**Required work**: Filter the data for lines with the word "runs", then copy every line so identified.

**Collected material**:
* BEGIN *

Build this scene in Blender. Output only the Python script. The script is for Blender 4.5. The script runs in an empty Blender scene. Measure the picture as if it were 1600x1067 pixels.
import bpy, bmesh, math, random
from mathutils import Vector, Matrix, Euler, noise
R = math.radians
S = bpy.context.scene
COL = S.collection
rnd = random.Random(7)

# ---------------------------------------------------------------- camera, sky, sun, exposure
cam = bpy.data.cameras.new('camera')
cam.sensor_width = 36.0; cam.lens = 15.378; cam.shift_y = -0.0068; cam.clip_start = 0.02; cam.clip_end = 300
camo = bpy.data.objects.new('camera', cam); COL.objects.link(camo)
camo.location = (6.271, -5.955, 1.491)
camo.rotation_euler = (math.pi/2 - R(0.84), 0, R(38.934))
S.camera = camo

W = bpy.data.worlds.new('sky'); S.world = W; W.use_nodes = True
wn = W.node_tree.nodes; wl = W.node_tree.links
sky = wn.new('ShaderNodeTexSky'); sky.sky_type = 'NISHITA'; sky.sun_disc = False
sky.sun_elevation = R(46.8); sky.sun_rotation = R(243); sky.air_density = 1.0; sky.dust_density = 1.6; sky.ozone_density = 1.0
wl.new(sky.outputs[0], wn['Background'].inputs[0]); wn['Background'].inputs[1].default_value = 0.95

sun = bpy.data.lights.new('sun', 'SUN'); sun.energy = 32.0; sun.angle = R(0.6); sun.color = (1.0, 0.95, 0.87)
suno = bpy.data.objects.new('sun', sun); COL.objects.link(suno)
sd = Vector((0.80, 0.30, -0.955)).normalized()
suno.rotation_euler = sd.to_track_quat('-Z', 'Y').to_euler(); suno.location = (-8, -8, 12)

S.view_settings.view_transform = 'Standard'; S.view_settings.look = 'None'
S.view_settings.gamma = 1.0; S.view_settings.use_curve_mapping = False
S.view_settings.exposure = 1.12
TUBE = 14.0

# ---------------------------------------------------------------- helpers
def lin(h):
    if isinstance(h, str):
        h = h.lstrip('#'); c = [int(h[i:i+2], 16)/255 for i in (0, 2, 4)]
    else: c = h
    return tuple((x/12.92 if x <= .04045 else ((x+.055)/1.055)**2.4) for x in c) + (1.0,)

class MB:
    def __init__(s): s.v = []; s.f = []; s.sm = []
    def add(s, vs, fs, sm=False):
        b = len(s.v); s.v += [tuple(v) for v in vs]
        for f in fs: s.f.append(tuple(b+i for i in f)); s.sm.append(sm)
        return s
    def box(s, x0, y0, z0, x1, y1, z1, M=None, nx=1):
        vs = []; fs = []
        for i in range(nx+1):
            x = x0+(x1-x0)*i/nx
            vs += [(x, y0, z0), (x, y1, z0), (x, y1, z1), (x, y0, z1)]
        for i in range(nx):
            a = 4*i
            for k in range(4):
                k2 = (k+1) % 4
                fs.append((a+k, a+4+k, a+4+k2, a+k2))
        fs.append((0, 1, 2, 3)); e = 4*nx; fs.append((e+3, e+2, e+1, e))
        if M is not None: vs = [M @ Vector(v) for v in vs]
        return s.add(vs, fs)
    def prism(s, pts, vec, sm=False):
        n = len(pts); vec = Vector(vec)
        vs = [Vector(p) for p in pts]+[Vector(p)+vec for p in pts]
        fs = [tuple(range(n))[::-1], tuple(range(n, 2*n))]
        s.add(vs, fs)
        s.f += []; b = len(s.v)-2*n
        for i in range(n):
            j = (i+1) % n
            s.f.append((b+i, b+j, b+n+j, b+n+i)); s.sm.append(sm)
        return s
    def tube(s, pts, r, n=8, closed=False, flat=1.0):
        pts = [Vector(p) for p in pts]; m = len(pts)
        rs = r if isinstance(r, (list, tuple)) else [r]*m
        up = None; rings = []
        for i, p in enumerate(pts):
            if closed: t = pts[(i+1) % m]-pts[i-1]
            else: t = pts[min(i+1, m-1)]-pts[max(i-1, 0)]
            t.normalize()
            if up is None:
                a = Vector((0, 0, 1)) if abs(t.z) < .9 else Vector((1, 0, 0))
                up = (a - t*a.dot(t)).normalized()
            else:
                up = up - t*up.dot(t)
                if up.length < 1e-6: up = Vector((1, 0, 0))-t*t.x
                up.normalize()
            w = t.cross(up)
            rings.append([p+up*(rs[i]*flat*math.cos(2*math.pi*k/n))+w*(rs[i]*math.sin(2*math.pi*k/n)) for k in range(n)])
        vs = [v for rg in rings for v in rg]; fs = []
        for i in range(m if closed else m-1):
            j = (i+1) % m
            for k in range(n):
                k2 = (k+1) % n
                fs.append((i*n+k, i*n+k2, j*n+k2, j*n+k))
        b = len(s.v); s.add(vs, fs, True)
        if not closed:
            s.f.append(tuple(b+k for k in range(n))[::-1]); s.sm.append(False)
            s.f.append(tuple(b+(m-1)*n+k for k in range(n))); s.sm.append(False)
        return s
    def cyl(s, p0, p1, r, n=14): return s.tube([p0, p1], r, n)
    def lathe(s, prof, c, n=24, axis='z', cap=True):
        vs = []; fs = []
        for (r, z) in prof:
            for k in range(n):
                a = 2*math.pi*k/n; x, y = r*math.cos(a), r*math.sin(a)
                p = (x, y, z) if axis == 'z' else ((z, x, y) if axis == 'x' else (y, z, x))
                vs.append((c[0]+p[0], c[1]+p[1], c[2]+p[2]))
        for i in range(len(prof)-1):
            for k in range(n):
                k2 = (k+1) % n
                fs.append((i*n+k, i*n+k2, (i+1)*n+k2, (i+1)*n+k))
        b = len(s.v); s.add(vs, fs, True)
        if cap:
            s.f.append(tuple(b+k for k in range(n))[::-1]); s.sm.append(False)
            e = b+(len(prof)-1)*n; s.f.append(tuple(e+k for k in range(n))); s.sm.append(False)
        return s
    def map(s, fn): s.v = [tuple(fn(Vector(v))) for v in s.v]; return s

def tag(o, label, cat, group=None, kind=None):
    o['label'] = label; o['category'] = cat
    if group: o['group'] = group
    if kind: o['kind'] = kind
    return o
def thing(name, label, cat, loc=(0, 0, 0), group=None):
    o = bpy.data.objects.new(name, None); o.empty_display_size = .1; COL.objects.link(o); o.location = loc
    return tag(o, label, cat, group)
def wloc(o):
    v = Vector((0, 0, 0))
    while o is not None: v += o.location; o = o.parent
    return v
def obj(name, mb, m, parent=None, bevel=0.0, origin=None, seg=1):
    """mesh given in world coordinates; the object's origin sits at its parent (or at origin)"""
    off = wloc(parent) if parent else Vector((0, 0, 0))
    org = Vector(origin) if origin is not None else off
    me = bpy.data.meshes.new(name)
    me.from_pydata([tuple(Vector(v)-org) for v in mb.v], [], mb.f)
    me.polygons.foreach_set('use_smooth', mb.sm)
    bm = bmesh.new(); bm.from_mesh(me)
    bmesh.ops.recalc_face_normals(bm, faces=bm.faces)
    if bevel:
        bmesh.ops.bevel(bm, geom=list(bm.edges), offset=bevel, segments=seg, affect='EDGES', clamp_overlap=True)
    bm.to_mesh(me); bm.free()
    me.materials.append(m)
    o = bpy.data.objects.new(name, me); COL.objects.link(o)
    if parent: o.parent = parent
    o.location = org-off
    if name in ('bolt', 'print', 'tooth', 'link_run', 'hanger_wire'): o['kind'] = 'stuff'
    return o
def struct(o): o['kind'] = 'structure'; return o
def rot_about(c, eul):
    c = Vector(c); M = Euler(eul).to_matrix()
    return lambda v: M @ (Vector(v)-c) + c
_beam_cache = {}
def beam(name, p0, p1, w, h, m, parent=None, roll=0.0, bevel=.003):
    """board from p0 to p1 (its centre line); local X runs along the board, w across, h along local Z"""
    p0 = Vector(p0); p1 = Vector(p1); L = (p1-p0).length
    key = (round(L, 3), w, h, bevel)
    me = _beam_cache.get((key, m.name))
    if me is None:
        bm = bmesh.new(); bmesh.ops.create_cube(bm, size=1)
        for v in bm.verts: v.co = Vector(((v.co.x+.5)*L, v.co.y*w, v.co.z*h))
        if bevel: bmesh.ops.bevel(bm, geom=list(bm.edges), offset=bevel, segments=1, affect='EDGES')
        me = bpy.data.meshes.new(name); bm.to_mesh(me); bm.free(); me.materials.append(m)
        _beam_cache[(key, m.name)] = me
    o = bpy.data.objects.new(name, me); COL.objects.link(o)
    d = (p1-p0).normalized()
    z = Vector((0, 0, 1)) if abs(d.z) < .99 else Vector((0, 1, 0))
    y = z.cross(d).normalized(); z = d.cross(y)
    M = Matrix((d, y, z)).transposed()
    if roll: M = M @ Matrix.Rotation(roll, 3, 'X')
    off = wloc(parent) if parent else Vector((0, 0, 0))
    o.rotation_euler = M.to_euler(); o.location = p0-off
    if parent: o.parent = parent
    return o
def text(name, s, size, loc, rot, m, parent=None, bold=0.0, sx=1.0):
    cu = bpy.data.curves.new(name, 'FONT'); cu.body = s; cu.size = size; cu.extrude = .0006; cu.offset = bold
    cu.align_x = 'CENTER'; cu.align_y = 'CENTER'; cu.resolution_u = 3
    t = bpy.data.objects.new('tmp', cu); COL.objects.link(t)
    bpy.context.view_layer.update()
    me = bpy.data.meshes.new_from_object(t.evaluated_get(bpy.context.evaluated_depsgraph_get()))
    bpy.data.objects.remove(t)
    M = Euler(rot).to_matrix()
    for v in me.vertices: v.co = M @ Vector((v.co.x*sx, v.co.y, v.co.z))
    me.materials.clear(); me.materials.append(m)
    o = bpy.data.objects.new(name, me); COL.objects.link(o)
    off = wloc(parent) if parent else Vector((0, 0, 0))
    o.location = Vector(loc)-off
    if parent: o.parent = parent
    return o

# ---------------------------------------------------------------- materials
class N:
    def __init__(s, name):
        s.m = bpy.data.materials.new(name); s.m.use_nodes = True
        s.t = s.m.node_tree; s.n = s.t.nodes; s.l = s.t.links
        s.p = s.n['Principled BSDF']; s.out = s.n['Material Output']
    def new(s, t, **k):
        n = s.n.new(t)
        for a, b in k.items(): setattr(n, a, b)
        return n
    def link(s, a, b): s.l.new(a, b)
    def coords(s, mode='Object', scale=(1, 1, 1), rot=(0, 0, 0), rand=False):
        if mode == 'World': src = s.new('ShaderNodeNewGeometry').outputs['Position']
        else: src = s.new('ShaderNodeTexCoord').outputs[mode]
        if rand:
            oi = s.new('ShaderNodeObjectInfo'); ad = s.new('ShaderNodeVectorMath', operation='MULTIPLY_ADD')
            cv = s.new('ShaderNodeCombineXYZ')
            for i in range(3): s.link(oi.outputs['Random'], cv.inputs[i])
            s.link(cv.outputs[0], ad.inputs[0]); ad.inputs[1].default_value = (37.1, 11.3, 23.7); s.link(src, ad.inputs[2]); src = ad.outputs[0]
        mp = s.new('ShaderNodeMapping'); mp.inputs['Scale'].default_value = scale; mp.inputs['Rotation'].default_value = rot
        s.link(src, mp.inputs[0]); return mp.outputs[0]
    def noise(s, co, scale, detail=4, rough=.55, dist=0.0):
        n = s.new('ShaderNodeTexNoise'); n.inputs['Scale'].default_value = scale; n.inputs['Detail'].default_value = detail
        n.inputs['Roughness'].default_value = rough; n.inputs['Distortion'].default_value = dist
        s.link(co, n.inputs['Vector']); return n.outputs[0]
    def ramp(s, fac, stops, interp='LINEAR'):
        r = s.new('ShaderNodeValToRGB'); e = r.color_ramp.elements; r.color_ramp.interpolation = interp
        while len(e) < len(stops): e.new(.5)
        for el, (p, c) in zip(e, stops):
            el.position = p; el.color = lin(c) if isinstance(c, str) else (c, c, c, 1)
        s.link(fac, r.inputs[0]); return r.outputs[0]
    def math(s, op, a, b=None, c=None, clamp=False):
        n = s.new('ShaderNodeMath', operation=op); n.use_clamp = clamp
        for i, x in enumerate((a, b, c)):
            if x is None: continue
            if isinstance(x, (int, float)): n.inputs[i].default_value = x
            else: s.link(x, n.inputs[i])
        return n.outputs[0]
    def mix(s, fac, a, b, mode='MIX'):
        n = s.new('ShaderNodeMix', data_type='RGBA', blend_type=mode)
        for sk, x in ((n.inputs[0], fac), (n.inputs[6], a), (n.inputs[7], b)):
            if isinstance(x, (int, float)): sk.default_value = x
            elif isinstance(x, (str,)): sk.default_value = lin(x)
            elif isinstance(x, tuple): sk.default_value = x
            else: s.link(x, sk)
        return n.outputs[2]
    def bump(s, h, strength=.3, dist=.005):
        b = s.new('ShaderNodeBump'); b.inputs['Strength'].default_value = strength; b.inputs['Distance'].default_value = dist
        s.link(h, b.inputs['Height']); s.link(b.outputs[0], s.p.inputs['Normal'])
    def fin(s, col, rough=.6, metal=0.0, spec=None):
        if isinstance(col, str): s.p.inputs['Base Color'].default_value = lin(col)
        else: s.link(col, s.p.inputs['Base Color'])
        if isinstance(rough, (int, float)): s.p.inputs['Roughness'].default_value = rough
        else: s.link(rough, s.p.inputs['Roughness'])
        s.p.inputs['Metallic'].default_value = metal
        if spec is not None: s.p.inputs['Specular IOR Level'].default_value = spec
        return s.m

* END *

**Exercise output**:
Build this scene in Blender. Output only the Python script. The script is for Blender 4.5. The script runs in an empty Blender scene. Measure the picture as if it were 1600x1067 pixels.
    """board from p0 to p1 (its centre line); local X runs along the board, w across, h along local Z"""